On avait toujours pensé que la vermine dans les
cadavres pourrissants apparaissait par génération spontanée, mais déjà chez
Virgile on trouve l’idée que les vermisseaux proviennent de la ponte d’œufs par des
insectes ; le poète latin ne parlait pas de mouches, selon lui c’étaient
des abeilles et il pensait que celles qui naissent des entrailles corrompues d’un
taureau sont plus dociles et plus travailleuses que celles qui naissent dans
les entrailles du lion.
7.
Barbusse meurt à Moscou le 30 août 1935, à 62 ans ;
la même année sort son livre d’éloge du stalinisme « Staline. Un monde nouveau
vu à travers un homme ». Sur la dernière page de son ouvrage, il écrit :
C'est le vrai guide — celui dont les
ouvriers riaient de constater qu'il était tellement à la fois le maître et le
camarade, c'est le frère paternel qui s'est réellement penché sur tous.
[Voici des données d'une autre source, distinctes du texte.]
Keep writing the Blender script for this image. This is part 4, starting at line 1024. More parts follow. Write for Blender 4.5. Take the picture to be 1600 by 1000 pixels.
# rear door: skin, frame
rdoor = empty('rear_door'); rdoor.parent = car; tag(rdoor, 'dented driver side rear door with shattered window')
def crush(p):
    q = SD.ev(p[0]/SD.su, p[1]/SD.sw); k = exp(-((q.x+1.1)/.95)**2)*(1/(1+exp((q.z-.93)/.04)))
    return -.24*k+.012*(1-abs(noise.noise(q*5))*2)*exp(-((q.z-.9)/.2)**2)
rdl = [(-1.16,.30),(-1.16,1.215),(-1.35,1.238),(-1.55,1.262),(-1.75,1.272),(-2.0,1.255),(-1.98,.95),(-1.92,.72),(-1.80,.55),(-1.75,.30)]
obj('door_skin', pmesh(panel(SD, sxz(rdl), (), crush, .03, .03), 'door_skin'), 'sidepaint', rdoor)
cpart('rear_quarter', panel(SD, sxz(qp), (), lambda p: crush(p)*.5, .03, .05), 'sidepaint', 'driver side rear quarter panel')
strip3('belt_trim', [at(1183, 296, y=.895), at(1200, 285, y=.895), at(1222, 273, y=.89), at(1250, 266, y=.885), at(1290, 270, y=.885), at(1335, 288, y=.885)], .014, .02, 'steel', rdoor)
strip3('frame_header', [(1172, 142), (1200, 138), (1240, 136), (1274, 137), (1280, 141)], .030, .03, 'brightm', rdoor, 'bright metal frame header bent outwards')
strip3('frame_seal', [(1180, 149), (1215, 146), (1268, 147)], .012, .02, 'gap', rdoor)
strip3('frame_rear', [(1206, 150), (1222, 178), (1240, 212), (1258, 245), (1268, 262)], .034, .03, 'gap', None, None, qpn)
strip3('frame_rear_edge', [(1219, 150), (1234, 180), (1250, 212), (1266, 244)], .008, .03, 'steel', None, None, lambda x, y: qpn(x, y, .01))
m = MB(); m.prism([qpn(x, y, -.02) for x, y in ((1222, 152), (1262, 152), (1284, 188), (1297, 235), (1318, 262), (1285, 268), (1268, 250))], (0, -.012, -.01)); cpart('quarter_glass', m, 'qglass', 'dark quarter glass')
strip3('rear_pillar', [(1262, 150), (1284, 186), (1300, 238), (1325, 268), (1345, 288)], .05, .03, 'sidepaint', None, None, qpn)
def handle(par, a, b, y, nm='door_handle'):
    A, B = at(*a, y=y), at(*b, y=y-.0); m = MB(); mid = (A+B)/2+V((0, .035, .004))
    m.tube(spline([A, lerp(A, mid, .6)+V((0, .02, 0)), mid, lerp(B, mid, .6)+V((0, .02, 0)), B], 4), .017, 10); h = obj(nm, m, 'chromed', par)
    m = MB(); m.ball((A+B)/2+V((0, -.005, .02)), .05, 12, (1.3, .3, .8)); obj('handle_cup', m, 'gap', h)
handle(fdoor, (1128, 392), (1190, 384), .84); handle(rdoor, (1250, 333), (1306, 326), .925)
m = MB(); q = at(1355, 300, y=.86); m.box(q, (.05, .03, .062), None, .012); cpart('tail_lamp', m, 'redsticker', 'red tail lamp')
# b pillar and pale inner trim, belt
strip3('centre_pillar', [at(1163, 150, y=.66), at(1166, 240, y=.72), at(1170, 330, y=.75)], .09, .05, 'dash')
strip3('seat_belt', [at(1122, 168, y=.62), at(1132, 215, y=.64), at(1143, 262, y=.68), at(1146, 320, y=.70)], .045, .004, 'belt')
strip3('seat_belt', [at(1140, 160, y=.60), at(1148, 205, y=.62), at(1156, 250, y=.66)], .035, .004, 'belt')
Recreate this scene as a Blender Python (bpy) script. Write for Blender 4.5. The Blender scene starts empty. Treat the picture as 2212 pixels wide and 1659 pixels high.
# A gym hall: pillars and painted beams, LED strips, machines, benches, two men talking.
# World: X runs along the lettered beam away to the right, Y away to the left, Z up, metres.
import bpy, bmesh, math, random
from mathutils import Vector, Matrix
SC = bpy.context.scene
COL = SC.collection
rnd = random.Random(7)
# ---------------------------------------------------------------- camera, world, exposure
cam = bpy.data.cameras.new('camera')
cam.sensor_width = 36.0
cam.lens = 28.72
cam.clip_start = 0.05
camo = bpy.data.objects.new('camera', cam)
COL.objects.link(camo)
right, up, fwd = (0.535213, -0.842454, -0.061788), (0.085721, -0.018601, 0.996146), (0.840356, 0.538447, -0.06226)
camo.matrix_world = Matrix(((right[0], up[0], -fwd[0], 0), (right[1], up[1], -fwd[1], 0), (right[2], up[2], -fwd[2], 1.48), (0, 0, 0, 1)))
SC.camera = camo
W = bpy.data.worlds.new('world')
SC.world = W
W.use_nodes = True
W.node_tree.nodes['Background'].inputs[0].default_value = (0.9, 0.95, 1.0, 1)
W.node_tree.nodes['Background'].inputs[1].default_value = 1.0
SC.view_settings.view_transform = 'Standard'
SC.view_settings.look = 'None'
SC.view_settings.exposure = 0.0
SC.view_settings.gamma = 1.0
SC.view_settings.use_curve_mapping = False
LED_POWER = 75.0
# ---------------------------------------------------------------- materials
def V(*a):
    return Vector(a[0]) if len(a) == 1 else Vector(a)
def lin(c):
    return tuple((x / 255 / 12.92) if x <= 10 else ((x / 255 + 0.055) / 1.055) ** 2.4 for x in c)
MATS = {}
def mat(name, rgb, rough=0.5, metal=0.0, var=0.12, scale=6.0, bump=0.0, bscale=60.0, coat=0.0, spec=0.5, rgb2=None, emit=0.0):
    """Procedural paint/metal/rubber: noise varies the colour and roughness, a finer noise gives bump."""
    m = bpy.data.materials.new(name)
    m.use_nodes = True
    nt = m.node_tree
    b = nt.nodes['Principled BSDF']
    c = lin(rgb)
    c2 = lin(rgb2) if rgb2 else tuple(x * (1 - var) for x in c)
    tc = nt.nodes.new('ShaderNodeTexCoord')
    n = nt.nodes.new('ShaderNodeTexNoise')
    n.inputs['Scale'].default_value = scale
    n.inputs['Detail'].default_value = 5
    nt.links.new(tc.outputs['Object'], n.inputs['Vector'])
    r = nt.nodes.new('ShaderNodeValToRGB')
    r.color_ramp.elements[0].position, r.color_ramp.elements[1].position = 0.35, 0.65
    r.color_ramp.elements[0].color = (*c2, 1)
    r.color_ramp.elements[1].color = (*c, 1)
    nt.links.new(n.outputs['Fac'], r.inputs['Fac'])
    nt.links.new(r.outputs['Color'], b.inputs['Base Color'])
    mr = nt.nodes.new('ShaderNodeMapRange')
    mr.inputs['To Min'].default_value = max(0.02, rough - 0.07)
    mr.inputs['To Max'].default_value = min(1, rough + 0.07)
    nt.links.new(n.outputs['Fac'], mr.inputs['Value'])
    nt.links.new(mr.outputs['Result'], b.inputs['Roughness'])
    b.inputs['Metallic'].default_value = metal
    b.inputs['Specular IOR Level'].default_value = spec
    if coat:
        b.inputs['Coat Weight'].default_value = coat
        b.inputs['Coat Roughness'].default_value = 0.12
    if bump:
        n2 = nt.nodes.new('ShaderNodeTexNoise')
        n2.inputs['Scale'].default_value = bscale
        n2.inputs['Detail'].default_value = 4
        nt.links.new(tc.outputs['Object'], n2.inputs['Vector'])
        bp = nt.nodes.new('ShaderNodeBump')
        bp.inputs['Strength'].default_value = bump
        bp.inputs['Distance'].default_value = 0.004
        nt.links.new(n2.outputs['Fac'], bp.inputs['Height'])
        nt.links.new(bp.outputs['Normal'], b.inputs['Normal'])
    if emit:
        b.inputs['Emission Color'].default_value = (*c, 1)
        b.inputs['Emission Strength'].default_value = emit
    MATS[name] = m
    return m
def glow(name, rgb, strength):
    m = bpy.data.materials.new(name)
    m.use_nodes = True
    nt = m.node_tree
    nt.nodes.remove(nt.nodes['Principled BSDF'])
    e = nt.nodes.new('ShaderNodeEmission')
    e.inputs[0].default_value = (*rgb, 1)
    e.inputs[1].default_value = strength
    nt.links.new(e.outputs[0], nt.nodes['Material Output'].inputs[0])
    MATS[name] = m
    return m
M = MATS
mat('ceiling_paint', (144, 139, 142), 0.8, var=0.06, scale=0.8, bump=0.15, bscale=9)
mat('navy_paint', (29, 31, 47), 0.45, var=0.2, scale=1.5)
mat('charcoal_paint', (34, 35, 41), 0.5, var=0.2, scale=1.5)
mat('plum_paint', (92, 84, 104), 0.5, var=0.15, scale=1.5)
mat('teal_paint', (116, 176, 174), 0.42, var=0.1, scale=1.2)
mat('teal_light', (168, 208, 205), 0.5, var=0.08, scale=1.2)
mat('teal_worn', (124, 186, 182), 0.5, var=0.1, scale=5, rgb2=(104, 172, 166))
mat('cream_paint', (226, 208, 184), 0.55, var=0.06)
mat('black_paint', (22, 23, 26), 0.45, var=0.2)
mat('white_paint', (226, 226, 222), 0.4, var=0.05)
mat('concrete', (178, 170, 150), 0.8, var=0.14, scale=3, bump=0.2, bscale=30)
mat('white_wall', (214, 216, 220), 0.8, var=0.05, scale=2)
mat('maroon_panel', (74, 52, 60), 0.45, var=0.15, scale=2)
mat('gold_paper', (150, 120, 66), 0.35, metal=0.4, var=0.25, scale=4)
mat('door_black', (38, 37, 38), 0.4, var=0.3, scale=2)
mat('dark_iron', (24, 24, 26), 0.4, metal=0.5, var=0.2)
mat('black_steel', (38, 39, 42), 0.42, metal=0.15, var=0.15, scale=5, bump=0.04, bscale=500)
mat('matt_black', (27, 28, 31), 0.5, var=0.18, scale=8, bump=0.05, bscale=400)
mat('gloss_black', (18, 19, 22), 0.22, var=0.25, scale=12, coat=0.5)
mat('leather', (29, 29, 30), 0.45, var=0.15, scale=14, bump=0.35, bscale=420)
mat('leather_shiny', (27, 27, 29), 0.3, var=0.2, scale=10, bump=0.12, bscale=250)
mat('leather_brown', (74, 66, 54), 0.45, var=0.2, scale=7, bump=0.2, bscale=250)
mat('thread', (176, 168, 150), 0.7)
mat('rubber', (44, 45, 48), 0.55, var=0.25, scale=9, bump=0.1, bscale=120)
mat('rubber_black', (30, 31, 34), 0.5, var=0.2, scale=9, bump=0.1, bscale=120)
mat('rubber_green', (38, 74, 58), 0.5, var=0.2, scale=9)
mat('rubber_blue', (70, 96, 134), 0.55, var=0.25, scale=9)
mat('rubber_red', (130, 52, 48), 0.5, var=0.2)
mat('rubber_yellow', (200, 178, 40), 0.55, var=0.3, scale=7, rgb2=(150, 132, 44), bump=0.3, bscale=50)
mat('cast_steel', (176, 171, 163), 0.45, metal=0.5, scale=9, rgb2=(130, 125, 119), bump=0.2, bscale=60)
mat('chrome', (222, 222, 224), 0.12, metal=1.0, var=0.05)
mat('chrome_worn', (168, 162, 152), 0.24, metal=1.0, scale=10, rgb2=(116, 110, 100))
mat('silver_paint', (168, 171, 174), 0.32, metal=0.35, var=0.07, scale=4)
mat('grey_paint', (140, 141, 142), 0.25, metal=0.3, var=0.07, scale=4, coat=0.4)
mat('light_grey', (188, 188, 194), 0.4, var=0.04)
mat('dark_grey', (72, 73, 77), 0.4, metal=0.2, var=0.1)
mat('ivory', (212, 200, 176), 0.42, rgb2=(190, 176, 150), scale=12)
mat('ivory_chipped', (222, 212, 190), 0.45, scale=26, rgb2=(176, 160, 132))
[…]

Un an plus tard, en août 1936, commencent les sanglants
procès de Moscou.
En 1932-33, le génocide par famine en Ukraine avait
fait entre 3 et 7 millions de victimes.
On pense que Barbusse a été empoisonné sur ordre de Staline.
8.
Le vers de Virgile que je préfère : Sunt lacrima rerum et mentem mortalia tangunt,
Énéide, I, 460, [ce n’est pas
vraiment traduisible, sauf en diluant et lénifiant — littéralement cela donne quelque chose (d’indigeste)
comme : il y a larmes (inhérentes) aux choses et tout ce qui est mortel atteint
/ touche / émeut l’esprit].
9.
10.
Essayant de le dire de la façon la moins larmoyante possible :
Presque tout le temps en moi ça pleure.